*Written request*: Set down each entry exactly as given; pictures should not appear in the copy.

*Given records*:
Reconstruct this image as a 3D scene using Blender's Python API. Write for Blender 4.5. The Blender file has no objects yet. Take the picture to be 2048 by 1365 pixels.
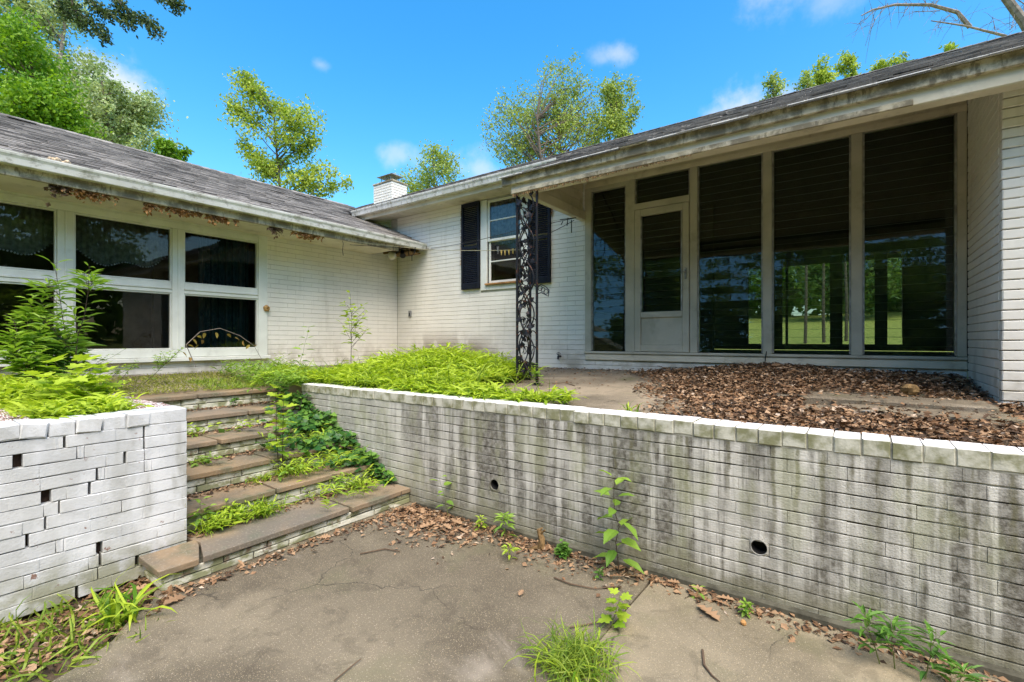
import bpy, math, random
import numpy as np
from mathutils import Vector, Matrix

# ---------------------------------------------------------------- camera, sky, sun, exposure
SC = bpy.context.scene
COL = SC.collection
PITCH_YAW = 35.9
FPX = 950.0
cam_d = bpy.data.cameras.new('camera')
cam = bpy.data.objects.new('camera', cam_d)
COL.objects.link(cam)
CH = 1.6
cam.location = (0, 0, CH)
cam.rotation_euler = (math.radians(90), 0, math.radians(PITCH_YAW))
cam_d.sensor_width = 36.0
cam_d.lens = FPX / 2048 * 36
cam_d.shift_y = -0.0012
cam_d.clip_start = 0.05
cam_d.clip_end = 3000
SC.camera = cam

SUN_EL, SUN_AZ = math.radians(58), math.radians(128)     # azimuth clockwise from +Y
sd = Vector((math.sin(SUN_AZ) * math.cos(SUN_EL), math.cos(SUN_AZ) * math.cos(SUN_EL), math.sin(SUN_EL)))
sun_d = bpy.data.lights.new('sun', 'SUN')
sun_d.energy = 2.3
sun_d.angle = math.radians(50)
sun_d.color = (1.0, 0.90, 0.76)
sun = bpy.data.objects.new('sun', sun_d)
COL.objects.link(sun)
sun.rotation_euler = sd.to_track_quat('Z', 'Y').to_euler()
sun.location = sd * 60

W = bpy.data.worlds.new('World')
SC.world = W
W.use_nodes = True
SC.view_settings.view_transform = 'Standard'
SC.view_settings.look = 'None'
SC.view_settings.exposure = 1.27
SC.view_settings.gamma = 1.0
SC.view_settings.use_curve_mapping = False
SC.cycles.use_denoising = True
SC.cycles.max_bounces = 8
SC.cycles.transparent_max_bounces = 24
SC.cycles.caustics_reflective = False
SC.cycles.caustics_refractive = False
SC.cycles.sample_clamp_indirect = 6.0

A = math.radians(PITCH_YAW)
FW = np.array([-math.sin(A), math.cos(A)])
RT = np.array([math.cos(A), math.sin(A)])


def ray(px, py):
    """direction through a point of the photograph (2048 x 1365), unit forward depth"""
    tx, tz = (px - 1024) / FPX, (680 - py) / FPX
    h = FW + tx * RT
    return np.array([h[0], h[1], tz])


def P(px, py, x=None, y=None, z=None, d=None):
    r = ray(px, py)
    if x is not None:
        t = x / r[0]
    elif y is not None:
        t = y / r[1]
    elif z is not None:
        t = (z - CH) / r[2]
    else:
        t = d
    return Vector((r[0] * t, r[1] * t, CH + r[2] * t))


# ---- sky
nt = W.node_tree
nt.nodes.clear()
out = nt.nodes.new('ShaderNodeOutputWorld')
bg = nt.nodes.new('ShaderNodeBackground')
bg.inputs['Strength'].default_value = 0.15
nt.links.new(bg.outputs[0], out.inputs[0])
sky = nt.nodes.new('ShaderNodeTexSky')
sky.sky_type = 'NISHITA'
sky.sun_disc = False
sky.sun_elevation = SUN_EL
sky.sun_rotation = SUN_AZ
sky.air_density = 1.0
sky.dust_density = 1.6
sky.ozone_density = 1.6
hs = nt.nodes.new('ShaderNodeHueSaturation')
hs.inputs['Saturation'].default_value = 1.45
hs.inputs['Hue'].default_value = 0.492
nt.links.new(sky.outputs[0], hs.inputs['Color'])
tc = nt.nodes.new('ShaderNodeTexCoord')
nz = nt.nodes.new('ShaderNodeTexNoise')
nz.inputs['Scale'].default_value = 9.0
nz.inputs['Detail'].default_value = 8.0
nz.inputs['Roughness'].default_value = 0.6
nt.links.new(tc.outputs['Generated'], nz.inputs['Vector'])
last = hs.outputs['Color']


def wmath(op, a, b=None, c=None):
    n = nt.nodes.new('ShaderNodeMath')
    n.operation = op
    for i, v in enumerate((a, b, c)):
        if v is None:
            continue
        if isinstance(v, (int, float)):
            n.inputs[i].default_value = v
        else:
            nt.links.new(v, n.inputs[i])
    return n.outputs[0]


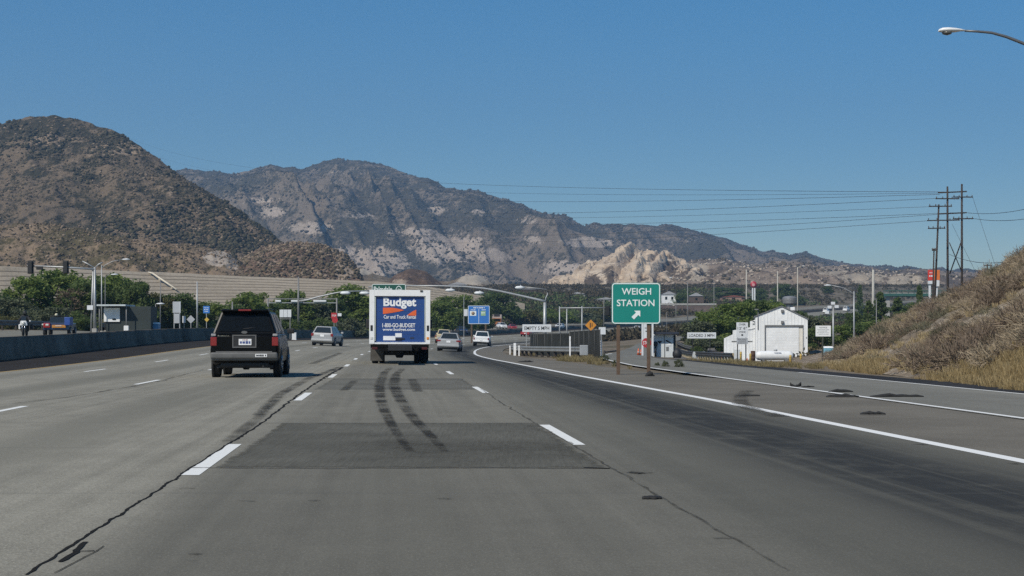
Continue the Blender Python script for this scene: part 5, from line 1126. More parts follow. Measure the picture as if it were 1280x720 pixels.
bp = [(float(axis(y))-16.4, y, Gs(axis(y)-16.4, y)-.04) for y in np.r_[np.arange(-10, 300, 6), np.arange(300, 880, 12)]]
b0 = Vector(bp[0]); cbar = thing('concrete_barrier', 'long low concrete median barrier between the two roadways', 'barrier', b0)
sweep('barrier_wall', JERSEY, [Vector(p)-b0 for p in bp], paint('grey_barrier_concrete', (.165, .14, .11), .9, 0, .4, .35, 0, .1), cbar, True)
# dark slatted fence and chain-link fence round the gore enclosure
SLAT = paint('dark_fence_slat', (.034, .036, .033), .85, 0, .35, 1.2, 0, .2); FPOST = paint('dark_fence_post', (.07, .072, .07), .7, .2, .2, 3)
def fence(name, label, pts, h, post_every, slat=None, mesh=None, group=None, fill=.9):
    base = Vector(pts[0]); root = thing(name, label, 'fence', base, group=group); P_ = [Vector(p)-base for p in pts]
    sm_ = MB(); mm = MB(); tops = []
    for i in range(len(P_)-1):
        a, b = P_[i], P_[i+1]; L = (b-a).length; d = (b-a)/L; rz = math.atan2(d.y, d.x); n = max(1, int(round(L/post_every)))
        for k in range(n+(i == len(P_)-2)):
            q = a+d*(L*k/n); MB().cyl(q+Vector((0, 0, -.25)), q+Vector((0, 0, h+.08)), .03, .03, 8).build('post', FPOST, root)
        mm.cyl(a+Vector((0, 0, h)), b+Vector((0, 0, h)), .022, .022, 6)
        if slat:
            st_ = slat; ns = int(L/st_)
            for k in range(ns):
                q = a+d*(L*(k+.5)/ns); sm_.box((q.x, q.y, q.z+h/2), (st_*fill, .012, h-.06), rz)
        if mesh:
            nw = int(L/mesh); nh = int(h/mesh)
            for k in range(-nh, nw):
                for sgn in (0, 1):
                    u0, u1 = k, k+nh; v0, v1 = 0.0, 1.0
                    if u0 < 0: v0 = -u0/nh; u0 = 0
                    if u1 > nw: v1 = 1-(u1-nw)/nh; u1 = nw
                    if u1 <= u0: continue
                    A = a+d*(L*u0/nw); B = a+d*(L*u1/nw); za, zb_ = (v0, v1) if not sgn else (1-v0, 1-v1)
                    mm.tube([A+Vector((0, 0, za*h)), B+Vector((0, 0, zb_*h))], .006, 3)
    if slat: sm_.build('slats', SLAT, root)
    mm.build('chain_link' if mesh else 'top_rail', FPOST, root); return root
def pg(px, Y): p = at(px, Y, -.05); return (p.x, p.y, p.z)
fence('slatted_fence', 'dark slatted fence panel behind the grey gore guardrail', [pg(663, 131), pg(672, 122), pg(690, 118), pg(712, 113)], 1.66, 2.4, slat=.11, fill=.985)
fence('chain_link_fence', 'grey chain-link fence right of the dark slatted fence', [pg(712.6, 113), pg(730, 105), pg(750, 98)], 1.75, 2.4, slat=.13, mesh=.14, fill=.5)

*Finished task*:
Reconstruct this image as a 3D scene using Blender's Python API. Write for Blender 4.5. The Blender file has no objects yet. Take the picture to be 2048 by 1365 pixels.
import bpy, math, random
import numpy as np
from mathutils import Vector, Matrix

# ---------------------------------------------------------------- camera, sky, sun, exposure
SC = bpy.context.scene
COL = SC.collection
PITCH_YAW = 35.9
FPX = 950.0
cam_d = bpy.data.cameras.new('camera')
cam = bpy.data.objects.new('camera', cam_d)
COL.objects.link(cam)
CH = 1.6
cam.location = (0, 0, CH)
cam.rotation_euler = (math.radians(90), 0, math.radians(PITCH_YAW))
cam_d.sensor_width = 36.0
cam_d.lens = FPX / 2048 * 36
cam_d.shift_y = -0.0012
cam_d.clip_start = 0.05
cam_d.clip_end = 3000
SC.camera = cam

SUN_EL, SUN_AZ = math.radians(58), math.radians(128)     # azimuth clockwise from +Y
sd = Vector((math.sin(SUN_AZ) * math.cos(SUN_EL), math.cos(SUN_AZ) * math.cos(SUN_EL), math.sin(SUN_EL)))
sun_d = bpy.data.lights.new('sun', 'SUN')
sun_d.energy = 2.3
sun_d.angle = math.radians(50)
sun_d.color = (1.0, 0.90, 0.76)
sun = bpy.data.objects.new('sun', sun_d)
COL.objects.link(sun)
sun.rotation_euler = sd.to_track_quat('Z', 'Y').to_euler()
sun.location = sd * 60

W = bpy.data.worlds.new('World')
SC.world = W
W.use_nodes = True
SC.view_settings.view_transform = 'Standard'
SC.view_settings.look = 'None'
SC.view_settings.exposure = 1.27
SC.view_settings.gamma = 1.0
SC.view_settings.use_curve_mapping = False
SC.cycles.use_denoising = True
SC.cycles.max_bounces = 8
SC.cycles.transparent_max_bounces = 24
SC.cycles.caustics_reflective = False
SC.cycles.caustics_refractive = False
SC.cycles.sample_clamp_indirect = 6.0

A = math.radians(PITCH_YAW)
FW = np.array([-math.sin(A), math.cos(A)])
RT = np.array([math.cos(A), math.sin(A)])


def ray(px, py):
    """direction through a point of the photograph (2048 x 1365), unit forward depth"""
    tx, tz = (px - 1024) / FPX, (680 - py) / FPX
    h = FW + tx * RT
    return np.array([h[0], h[1], tz])


def P(px, py, x=None, y=None, z=None, d=None):
    r = ray(px, py)
    if x is not None:
        t = x / r[0]
    elif y is not None:
        t = y / r[1]
    elif z is not None:
        t = (z - CH) / r[2]
    else:
        t = d
    return Vector((r[0] * t, r[1] * t, CH + r[2] * t))


# ---- sky
nt = W.node_tree
nt.nodes.clear()
out = nt.nodes.new('ShaderNodeOutputWorld')
bg = nt.nodes.new('ShaderNodeBackground')
bg.inputs['Strength'].default_value = 0.15
nt.links.new(bg.outputs[0], out.inputs[0])
sky = nt.nodes.new('ShaderNodeTexSky')
sky.sky_type = 'NISHITA'
sky.sun_disc = False
sky.sun_elevation = SUN_EL
sky.sun_rotation = SUN_AZ
sky.air_density = 1.0
sky.dust_density = 1.6
sky.ozone_density = 1.6
hs = nt.nodes.new('ShaderNodeHueSaturation')
hs.inputs['Saturation'].default_value = 1.45
hs.inputs['Hue'].default_value = 0.492
nt.links.new(sky.outputs[0], hs.inputs['Color'])
tc = nt.nodes.new('ShaderNodeTexCoord')
nz = nt.nodes.new('ShaderNodeTexNoise')
nz.inputs['Scale'].default_value = 9.0
nz.inputs['Detail'].default_value = 8.0
nz.inputs['Roughness'].default_value = 0.6
nt.links.new(tc.outputs['Generated'], nz.inputs['Vector'])
last = hs.outputs['Color']


def wmath(op, a, b=None, c=None):
    n = nt.nodes.new('ShaderNodeMath')
    n.operation = op
    for i, v in enumerate((a, b, c)):
        if v is None:
            continue
        if isinstance(v, (int, float)):
            n.inputs[i].default_value = v
        else:
            nt.links.new(v, n.inputs[i])
    return n.outputs[0]


Continue the Blender Python script for this scene: part 5, from line 1126. More parts follow. Measure the picture as if it were 1280x720 pixels.
bp = [(float(axis(y))-16.4, y, Gs(axis(y)-16.4, y)-.04) for y in np.r_[np.arange(-10, 300, 6), np.arange(300, 880, 12)]]
b0 = Vector(bp[0]); cbar = thing('concrete_barrier', 'long low concrete median barrier between the two roadways', 'barrier', b0)
sweep('barrier_wall', JERSEY, [Vector(p)-b0 for p in bp], paint('grey_barrier_concrete', (.165, .14, .11), .9, 0, .4, .35, 0, .1), cbar, True)
# dark slatted fence and chain-link fence round the gore enclosure
SLAT = paint('dark_fence_slat', (.034, .036, .033), .85, 0, .35, 1.2, 0, .2); FPOST = paint('dark_fence_post', (.07, .072, .07), .7, .2, .2, 3)
def fence(name, label, pts, h, post_every, slat=None, mesh=None, group=None, fill=.9):
    base = Vector(pts[0]); root = thing(name, label, 'fence', base, group=group); P_ = [Vector(p)-base for p in pts]
    sm_ = MB(); mm = MB(); tops = []
    for i in range(len(P_)-1):
        a, b = P_[i], P_[i+1]; L = (b-a).length; d = (b-a)/L; rz = math.atan2(d.y, d.x); n = max(1, int(round(L/post_every)))
        for k in range(n+(i == len(P_)-2)):
            q = a+d*(L*k/n); MB().cyl(q+Vector((0, 0, -.25)), q+Vector((0, 0, h+.08)), .03, .03, 8).build('post', FPOST, root)
        mm.cyl(a+Vector((0, 0, h)), b+Vector((0, 0, h)), .022, .022, 6)
        if slat:
            st_ = slat; ns = int(L/st_)
            for k in range(ns):
                q = a+d*(L*(k+.5)/ns); sm_.box((q.x, q.y, q.z+h/2), (st_*fill, .012, h-.06), rz)
        if mesh:
            nw = int(L/mesh); nh = int(h/mesh)
            for k in range(-nh, nw):
                for sgn in (0, 1):
                    u0, u1 = k, k+nh; v0, v1 = 0.0, 1.0
                    if u0 < 0: v0 = -u0/nh; u0 = 0
                    if u1 > nw: v1 = 1-(u1-nw)/nh; u1 = nw
                    if u1 <= u0: continue
                    A = a+d*(L*u0/nw); B = a+d*(L*u1/nw); za, zb_ = (v0, v1) if not sgn else (1-v0, 1-v1)
                    mm.tube([A+Vector((0, 0, za*h)), B+Vector((0, 0, zb_*h))], .006, 3)
    if slat: sm_.build('slats', SLAT, root)
    mm.build('chain_link' if mesh else 'top_rail', FPOST, root); return root
def pg(px, Y): p = at(px, Y, -.05); return (p.x, p.y, p.z)
fence('slatted_fence', 'dark slatted fence panel behind the grey gore guardrail', [pg(663, 131), pg(672, 122), pg(690, 118), pg(712, 113)], 1.66, 2.4, slat=.11, fill=.985)
fence('chain_link_fence', 'grey chain-link fence right of the dark slatted fence', [pg(712.6, 113), pg(730, 105), pg(750, 98)], 1.75, 2.4, slat=.13, mesh=.14, fill=.5)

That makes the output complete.